STATES TO RETAIN THEIR POWER

Coxe summed up the differences between the federal and state governments, arguing that they are entirely different entities with different purposes and powers.

“The federal government and the state governments are neither co-ordinate, co-equal, nor even similar. They are of different natures.”

He went on to contrast the two types of governments.

“The general government is fœderal, or a union of sovereignties, for special purposes. The state governments are social, or an association of individuals, for all the purposes of society and government.”

Coxe conceded that the “greater” could swallow up the “lesser,” but he argued that if that was true, “let the federal government take care, for it is surely less powerful than the state governments combined.”
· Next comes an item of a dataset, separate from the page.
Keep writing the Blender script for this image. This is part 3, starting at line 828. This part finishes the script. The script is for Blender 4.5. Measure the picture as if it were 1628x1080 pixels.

“Without the state governments, that of the union can have no power, since the latter is created by them—but the state governments have and ever must have much separate and independent power, and do not derive, from the fœderal government, any part of what they possess.”

CONCLUSION

Coxe echoed many of the arguments advanced by other Federalists. He insisted the federal government wouldn’t become dangerously oversized because the Constitution strictly limited its power. He was convinced that this careful division of power would guard against consolidation.

With their wide circulation and persuasive arguments, it’s undeniable Coxe’s essays influenced ratification in other states. His assurances almost certainly moved some fence-sitters to vote for ratification.

This is significant because it reveals the extent of the power people believed they were delegating to the federal government. This was how supporters of the Constitution sold the document and served as the basis for ratification.

This being the case, Coxe’s essays provide strong evidence that the federal government has dramatically overstepped its constitutional limits.